Antidoti alla sprezzante semplificazione del presente
SCAFFALE «Conversazioni tra un poeta e un economista», di Franco Dionesalvi e Pierangelo Dacrema per All Around
SCAFFALE «Conversazioni tra un poeta e un economista», di Franco Dionesalvi e Pierangelo Dacrema per All Around
L’idea è innovativa. Mettere a confronto un economista e un poeta. Non certo ospiti di un noioso talk show, bensì protagonisti in un volumetto denso e intenso di fitto dialogo tra il tecnico e il pensatore. Franco Dionesalvi e Pierangelo Dacrema in Conversazioni tra un poeta e un economista (Edizioni All Around, pp. 128, euro 15) si cimentano in un compito stimolante e improbo al contempo. L’idea di base è che l’economista gode in questo tempo di grande potere e credibilità, ma in quanto tecnico, non in quanto pensatore. Lo stereotipo che lo contraddistingue è, infatti, quello di un seguace del libero mercato. Il poeta di contro, in un mondo dominato dalla Rete, è un soggetto fuori dal tempo, un anacronistico e inefficiente giocoliere di parole. Nel loro confronto e carteggio (svoltosi tra il 2020 e il 2022 prima della prematura scomparsa di Dionesalvi), la nostra esistenza è qualcosa di più importante: «Che noi siamo nati per vivere e gustare la Bellezza, per cogliere ed esprimere armonia. Senza di ciò la vita sarebbe davvero poca cosa».

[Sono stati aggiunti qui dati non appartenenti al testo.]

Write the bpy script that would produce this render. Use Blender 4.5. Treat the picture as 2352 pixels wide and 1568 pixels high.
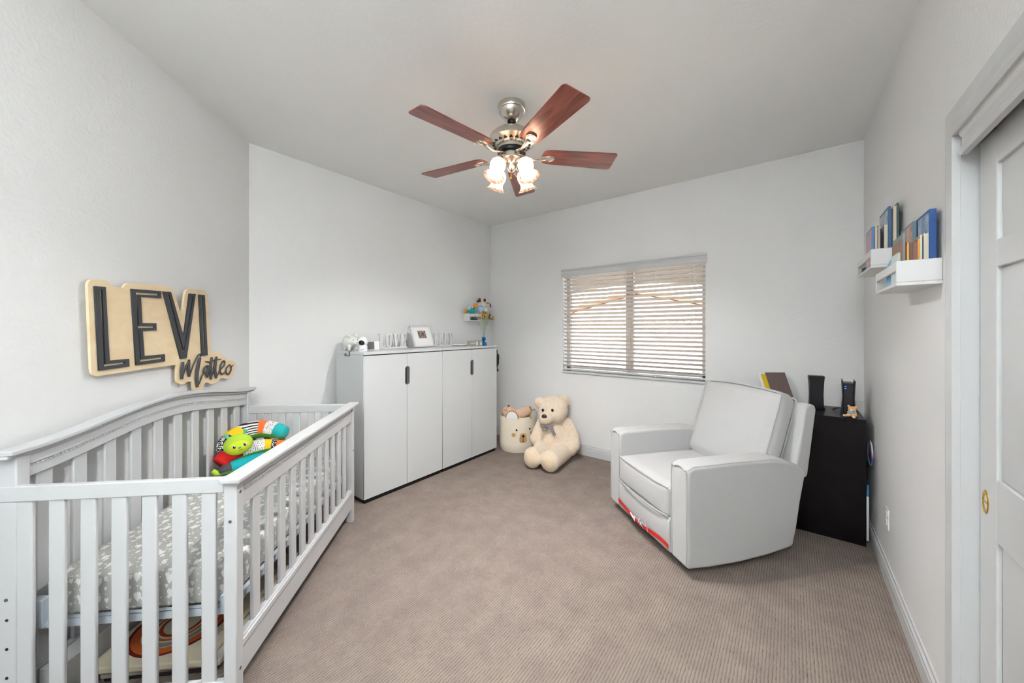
import bpy, bmesh, math, random
from math import sin, cos, pi, radians, sqrt, atan2
from mathutils import Vector, Matrix, Euler
for o in list(bpy.data.objects): bpy.data.objects.remove(o)
S = bpy.context.scene
COL = S.collection
random.seed(7)

# ------------------------------------------------------------------ camera
cam_d = bpy.data.cameras.new('camera'); cam = bpy.data.objects.new('camera', cam_d); COL.objects.link(cam)
cam.location = (0, 0, 1.406); cam.rotation_euler = (radians(90), 0, 0.6604)
cam_d.sensor_width = 36; cam_d.lens = 36*826.32/2352
cam_d.shift_x = 0.0014; cam_d.shift_y = -0.01158; cam_d.clip_start = .02
S.camera = cam
# ------------------------------------------------------------------ view + world + large lights
S.view_settings.view_transform = 'Standard'; S.view_settings.look = 'None'
S.view_settings.gamma = 1; S.view_settings.use_curve_mapping = False
S.view_settings.exposure = 1.42
w = bpy.data.worlds.new('world'); S.world = w; w.use_nodes = True
bg = w.node_tree.nodes['Background']
bg.inputs[0].default_value = (0.72, 0.85, 1.0, 1); bg.inputs[1].default_value = 5.2

def light(name, kind, loc, energy, col=(1,1,1), size=1, size_y=None, rot=None, target=None):
    l = bpy.data.lights.new(name, kind); l.energy = energy; l.color = col
    if kind == 'AREA':
        l.size = size
        if size_y: l.shape = 'RECTANGLE'; l.size_y = size_y
    elif kind == 'POINT': l.shadow_soft_size = size
    elif kind == 'SUN': l.angle = size
    o = bpy.data.objects.new(name, l); o.location = loc; COL.objects.link(o)
    if target is not None:
        o.rotation_euler = (Vector(target)-Vector(loc)).to_track_quat('-Z', 'Y').to_euler()
    elif rot: o.rotation_euler = rot
    return o
light('sun', 'SUN', (-6, 20, 10), 2.6, (1, .95, .88), radians(1), target=(-6+3.5, 20+2.2, 4.5))
light('added_hall_fill', 'AREA', (-0.50, -2.3, 1.65), 4, (.96, .98, 1), 1.3, 1.7, target=(-0.9, 2.4, 1.7))  # added soft fill from behind the camera, stands for no known lamp
# added fill, no lamp of the room, thrown up at the ceiling above and behind the camera; it reaches the room only after bouncing
bf_ = light('added_bounce_fill', 'SPOT', (0.12, -0.92, 1.75), 345, (.935, .99, 1), target=(0.05, -0.84, 2.8))
bf_.data.spot_size = radians(95); bf_.data.spot_blend = .8; bf_.data.shadow_soft_size = .12

# ------------------------------------------------------------------ materials
def srgb(r, g, b):
    f = lambda c: (c/255/12.92) if c/255 <= .04045 else ((c/255+.055)/1.055)**2.4
    return (f(r), f(g), f(b), 1)
def mat(name, col, rough=.6, metal=0, bump=None, spec=.5, sheen=0, var=None, coat=0, emit=None, estr=0, trans=0, alpha=1):
    m = bpy.data.materials.new(name); m.use_nodes = True
    nt = m.node_tree; N = nt.nodes; b = N['Principled BSDF']
    b.inputs['Base Color'].default_value = col; b.inputs['Roughness'].default_value = rough
    b.inputs['Metallic'].default_value = metal; b.inputs['Specular IOR Level'].default_value = spec
    b.inputs['Sheen Weight'].default_value = sheen; b.inputs['Coat Weight'].default_value = coat
    b.inputs['Transmission Weight'].default_value = trans; b.inputs['Alpha'].default_value = alpha
    if emit: b.inputs['Emission Color'].default_value = emit; b.inputs['Emission Strength'].default_value = estr
    if bump or var:
        tc = N.new('ShaderNodeTexCoord')
    if bump:   # (scale, strength, distance)
        n = N.new('ShaderNodeTexNoise'); n.inputs['Scale'].default_value = bump[0]; n.inputs['Detail'].default_value = 3
        nt.links.new(tc.outputs['Object'], n.inputs['Vector'])
        bp = N.new('ShaderNodeBump'); bp.inputs['Strength'].default_value = bump[1]; bp.inputs['Distance'].default_value = bump[2]
        nt.links.new(n.outputs['Fac'], bp.inputs['Height']); nt.links.new(bp.outputs[0], b.inputs['Normal'])
    if var:    # (scale, colour2)
        n = N.new('ShaderNodeTexNoise'); n.inputs['Scale'].default_value = var[0]; n.inputs['Detail'].default_value = 4
        nt.links.new(tc.outputs['Object'], n.inputs['Vector'])
        mx = N.new('ShaderNodeMix'); mx.data_type = 'RGBA'
        rp = N.new('ShaderNodeValToRGB'); rp.color_ramp.elements[0].position = .35; rp.color_ramp.elements[1].position = .65
        nt.links.new(n.outputs['Fac'], rp.inputs[0]); nt.links.new(rp.outputs[0], mx.inputs[0])
        mx.inputs[6].default_value = col; mx.inputs[7].default_value = var[1]
        nt.links.new(mx.outputs[2], b.inputs['Base Color'])
    return m
def nodes(m): return m.node_tree, m.node_tree.nodes, m.node_tree.nodes['Principled BSDF']

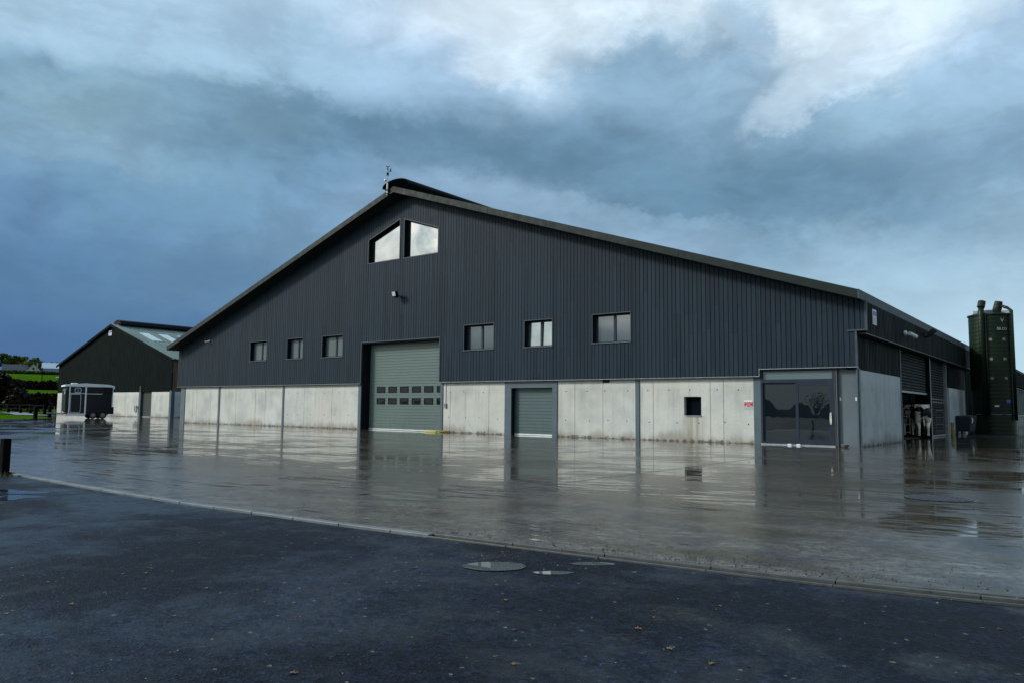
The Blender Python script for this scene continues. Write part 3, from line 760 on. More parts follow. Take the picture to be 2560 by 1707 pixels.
hd = MB(); hd.tube([(41.99, PY_+.0, .66), (41.985, PY_-.05, .68), (41.98, PY_-.055, .81), (41.985, PY_-.05, .94), (41.99, PY_, .96)], .012); hd.box(41.965, 42.01, PY_-.006, PY_+.004, .64, .98); hd.build('handle', M['alu'], lf)
MB().box(PX0, PX1, .02, .2, .0, .03).build('threshold', M['galv'], slid)
# roof: two slopes, bargeboards, eaves, curved open ridge
rl = MB(); xl, xr = 5.19, 42.965
for xe in (xl, xr):
    s_ = 1 if xe > AX else -1
    rl.hexa([(AX, OV+.03, AZ-FT), (xe, OV+.03, roof_z(xe)-FT), (xe, YB+.2, roof_z(xe)-FT), (AX, YB+.2, AZ-FT)],
            [(AX, OV+.03, AZ-.03), (xe, OV+.03, roof_z(xe)-.03), (xe, YB+.2, roof_z(xe)-.03), (AX, YB+.2, AZ-.03)])
rl.build('roof', M['soffit'], barn)
sh = MB()
for xe in (xl, xr):
    n_ = 60
    sh.hexa([(AX, OV+.03, AZ-.028), (xe, OV+.03, roof_z(xe)-.028), (xe, YB+.2, roof_z(xe)-.028), (AX, YB+.2, AZ-.028)],
            [(AX, OV+.03, AZ-.004), (xe, OV+.03, roof_z(xe)-.004), (xe, YB+.2, roof_z(xe)-.004), (AX, YB+.2, AZ-.004)])
sh.build('roof_sheet', M['barnroof'], barn)
for xe in (xl, xr):
    fa = MB(); npc = 7
    for k_ in range(npc):
        xa = AX+(xe-AX)*k_/npc; xb = AX+(xe-AX)*(k_+1)/npc-(.008 if xe > AX else -.008)
        za, zb = roof_z(xa), roof_z(xb)
        fa.hexa([(xa, OV-.012, za-FT-.01), (xb, OV-.012, zb-FT-.01), (xb, OV+.03, zb-FT-.01), (xa, OV+.03, za-FT-.01)],
                [(xa, OV+.012, za+.012), (xb, OV+.012, zb+.012), (xb, OV+.03, zb+.012), (xa, OV+.03, za+.012)])
    fa.build('bargeboard', M['flashing'], barn)
for xe, s_ in ((xl, -1), (xr, 1)):
    ea = MB(); z_ = roof_z(xe); npc = 6
    for k_ in range(npc):
        ya = OV-.012+(YB+.2-OV)*k_/npc; yb = OV-.012+(YB+.2-OV)*(k_+1)/npc-.006
        x0, x1 = sorted((xe, xe+s_*.03)); ea.box(x0, x1, ya, yb, z_-FT-.012, z_+.012)
    ea.build('eaves_fascia', M['trim'], barn)
rc = MB(); y0, y1 = -.50, YB; NS = 14; WR, ZE, ZT = .82, 10.72, 11.02
arc = []
for k_ in range(NS+1):
    a_ = math.pi*k_/NS; xx = -WR*math.cos(a_); arc.append((AX+xx, ZE+(ZT-ZE)*math.sin(a_)**.85))
th = .02
for (xa, za), (xb, zb) in zip(arc[:-1], arc[1:]):
    rc.hexa([(xa, y0, za-th), (xb, y0, zb-th), (xb, y1, zb-th), (xa, y1, za-th)], [(xa, y0, za), (xb, y0, zb), (xb, y1, zb), (xa, y1, za)])
ro = rc.build('ridge_cowl', M['blackroof'], barn)
for k_ in range(3):
    for sx in (-.55, .55): MB().box(AX+sx-.02, AX+sx+.02, .2+k_*2.4, .24+k_*2.4, AZ-.25, ZE+.2).build('cowl_bracket', M['blackroof'], ro)
# side wall
sw = MB()
def corr(y0, y1, z0, z1, X, mb, pitch=.2, dep=.010):
    y_ = y0
    while y_ < y1-.01:
        yt = min(y1, y_+pitch); ys = [y_, y_+(yt-y_)*.55, y_+(yt-y_)*.65, y_+(yt-y_)*.9, yt]; xs = [X, X, X-dep, X-dep, X]
        for k_ in range(4): mb.quad((xs[k_], ys[k_], z0), (xs[k_+1], ys[k_+1], z0), (xs[k_+1], ys[k_+1], z1), (xs[k_], ys[k_], z1))
        y_ = yt
SZ = 3.25; ZTOP = roof_z(XU)-FT
corr(.05, YB, SZ, ZTOP, XU+.005, sw); corr(.05, 6.0, 2.23, SZ, XR-.01, sw); corr(16.46, 21.6, 2.16, SZ, XR-.01, sw)
sw.box(XU-.2, XU-.04, .06, YB, SZ+.02, ZTOP); sw.box(XR-.3, XR-.045, .06, 6.0, 2.23, SZ+.3); sw.box(XR-.3, XR-.045, 16.46, 21.6, 2.16, SZ+.3)
sw.build('side_cladding', M['greenclad'], barn, fixn=False)
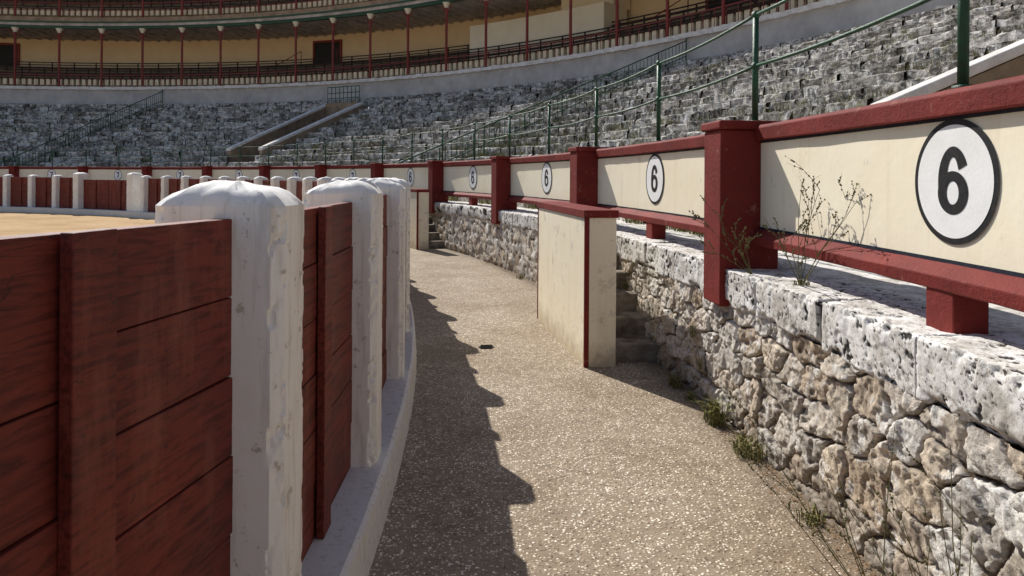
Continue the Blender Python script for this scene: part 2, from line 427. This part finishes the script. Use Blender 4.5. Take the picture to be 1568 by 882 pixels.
def bay(A,B,hA=1.48,hB=1.48,ntop=6,seed=0,f=.5,back=True):
    r=random.Random(seed)
    L=math.dist(A,B);d=((B[0]-A[0])/L,(B[1]-A[1])/L)
    gp=.0016
    parts=[(A,B,hA,hB)]
    if f!=.5:
        c=(A[0]+d[0]*L*f,A[1]+d[1]*L*f);hc=hA+(hB-hA)*f
        parts=[(A,c,hA,hc),(c,B,hc,hB)]
    for pi,(a_,b_,ha,hb) in enumerate(parts):
        n_=ntop
        sh=.10 if (f!=.5 and pi==0) else 0
        for i in range(n_):
            z0=.205+(ha-.205)*i/n_-(sh if i else 0);z1=.205+(ha-.205)*(i+1)/n_-(sh if i<n_-1 else 0)
            y0=.205+(hb-.205)*i/n_-(sh if i else 0);y1=.205+(hb-.205)*(i+1)/n_-(sh if i<n_-1 else 0)
            o=r.uniform(-.005,.004);w=r.uniform(-.0012,.0012)
            g.lbox(a_,b_,o,.05+o,z0+gp+w,z1-gp+w,y0+gp-w,y1-gp-w)
        g.lbox(a_,b_,.012,.04,.21,ha-.03,.21,hb-.03,1)  # added backing, coloured as the shade between boards
    wd=.115;c=(A[0]+d[0]*L*f,A[1]+d[1]*L*f)
    a=(c[0]-d[0]*wd/2,c[1]-d[1]*wd/2);b=(c[0]+d[0]*wd/2,c[1]+d[1]*wd/2)
    hm=hA+(hB-hA)*f
    g.lbox(a,b,-.036,-.0055,.21,hm+.003)
    if back: g.lbox(a,b,.056,.09,.21,hm-.02)
PR=28.515
for k in range(-6,50):
    if k in (20,21,22,-1): continue
    ta,tb=post_t(k)+.10/PR,post_t(k+1)-.10/PR
    bay(P(PR,ta,0)[:2],P(PR,tb,0)[:2],seed=k)
A=(-.752,1.87);Bp=(-.752-.139*1.40,1.87-1.40)
bay(Bp,A,1.500,1.484,seed=5,f=.605,back=False)
ta,tb=post_t(20.55)+.16/PR,post_t(23)-.16/PR
bay(P(PR,ta,0)[:2],P(PR,(ta+tb)/2-.0006,0)[:2],1.4,1.4,seed=91);bay(P(PR,(ta+tb)/2+.0006,0)[:2],P(PR,tb,0)[:2],1.4,1.4,seed=92)
g.obj('red_planks',[WOOD,DARKRED],barrera,bevel=.0035)

# ---------------------------------------------------------------- rubble wall
def rubble(name,t0,t1,res,parent):
    arc0,arc1=t0*30.8,t1*30.8
    nu=int((arc1-arc0)/res)+1;hs=np.arange(-.02,.79,res);nv=len(hs)
    U,Hh=np.meshgrid(np.linspace(arc0,arc1,nu),hs,indexing='ij');U=U.ravel();Hh=Hh.ravel()
    p3=np.stack([U,Hh,np.zeros_like(U)],1)
    wu=U+(fbm(p3*5,4,1)-.5)*.15;wv=Hh+(fbm(p3*5,4,2)-.5)*.11
    su,sv=.27,.17
    gu=wu/su;gv=wv/sv
    iv=np.floor(gv)
    F1=np.full(len(U),9.);F2=np.full(len(U),9.);cid=np.zeros(len(U));sx=np.zeros(len(U));sy=np.zeros(len(U))
    for dv in (-1,0,1):
        jv=iv+dv;shift=(np.mod(jv,2))*.5
        iu=np.floor(gu-shift)
        for du in (-2,-1,0,1,2):
            ju=iu+du;z=np.zeros_like(ju)
            px=ju+shift+.08+.84*_hash(ju,jv,z,3);py=jv+.18+.64*_hash(ju,jv,z,4)
            ax=np.abs(gu-px)*su*.78;ay=np.abs(gv-py)*sv*1.15
            d=(ax**3.4+ay**3.4)**(1/3.4)/.17
            cc=_hash(ju,jv,z,5)
            n1=d<F1
            F2=np.where(n1,F1,np.minimum(F2,d));cid=np.where(n1,cc,cid)
            sx=np.where(n1,gu-px,sx);sy=np.where(n1,gv-py,sy);F1=np.where(n1,d,F1)
    e=F2-F1
    e=e+(fbm(p3*30,3,15)-.5)*.07
    joint=sm(e,.03,.10)
    tilt=((cid*7.3)%1-.5)*sx*.04+((cid*13.7)%1-.5)*sy*.04
    wx=U+(fbm(p3*14,3,51)-.5)*.05;wy=Hh+(fbm(p3*14,3,52)-.5)*.05
    fc=facets(wx,wy,.085,60)*.013+facets(wx*1.1,wy,.035,70)*.006
    h=joint*(.020+.024*cid+tilt+fc)+(fbm(p3*7,3,6)-.5)*.014+(fbm(p3*50,3,8)-.5)*.009-np.clip(fbm(p3*24,4,12)-.60,0,1)*.12
    R=30.82-h-(.79-Hh)*.03
    th=U/30.8
    V=np.stack([CX+R*np.cos(th),CY+R*np.sin(th),Hh],1)
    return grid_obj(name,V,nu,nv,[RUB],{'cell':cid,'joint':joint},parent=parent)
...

PER TESTIMONIARE simbolicamente la bellezza gli autori hanno scelto la poesia, «la più povera, la più gratuita di tutte le arti. E che per questo sa fornire le parole alle emozioni, ai desideri, agli slanci e ai bisogni più intimi e alla fine più significativi della natura umana». L’economia, da parte sua, è l’attività che dovrebbe portarci verso la libertà dai bisogni (almeno quelli primari). Ma come distinguere i bisogni materiali dai desideri e dalle aspirazioni? Come tracciare una cesura tra la libertà fisica, quella intesa in senso stretto, e la libertà intellettuale e morale? «La nostra economia è lontana dall’aver prodotto risultati eccellenti o anche solo soddisfacenti. Che ancora non sia riuscita a risolvere il problema economico mondiale è sotto gli occhi di tutti». Ma è pure evidente come si sia ingegnata a ostacolare una vera libertà spirituale in una larga parte del pianeta.
Il modello economico-finanziario imperante, infatti, si fonda sulla formidabile efficacia di un marketing ossessivo che ci impone cosa, come e quando consumare. E, di conseguenza, anche chi e in che misura arricchire o impoverire. Che fare, allora, se è lecito continuare a credere in un’umana, insopprimibile, propensione alla libertà? Resta la possibilità di appellarsi all’arte, di chiedere aiuto alla parte eccellente dell’economia, come questa identicamente sottoposta al paradigma «pensiero-volontà-azione», da essa distinta da una differenza di grado, di intensità, non di natura. «E se lo scopo, un’economia più giusta e vivibile, quale forma dell’arte è più appropriata per perseguirlo di quella rappresentata da letteratura e poesia, da un uso mirato e ispirato della parola?» Per queste ragioni Dionesalvi e Dacrema avviano un ragionamento critico sull’attuale sistema economico, un modello di sviluppo colmo di eventi e oggetti ma povero di vita interiore.
«NULLA PIÙ di una conversazione adatta, si spera, a volgere lo sguardo verso un futuro più dignitoso per la nostra società. Poiché in economia il pensiero è azione». Urge dunque «una economia più poetica». Il volume è anche un viaggio a ritroso nel tempo. Volto a scoprire quale sia stato il rapporto con la poesia, con il mondo delle lettere e dell’arte, di grandi economisti come Adam Smith e John Maynard Keynes, e quale il rapporto con l’economia, con una così vasta e articolata dimensione della vita, di poeti come Dante, Leopardi, Rimbaud, Pound.
Avendo chiare le tradizioni delle due discipline, l’economista e il poeta si soffermano sulle incongruenze della contemporaneità, ponendo prepotentemente l’accento sulla mediocrità dei risultati raggiunti dall’attuale modello economico. In cui sono sempre più in aumento gli squilibri e, conseguentemente, «le vittime dell’economia e della cultura dello scarto».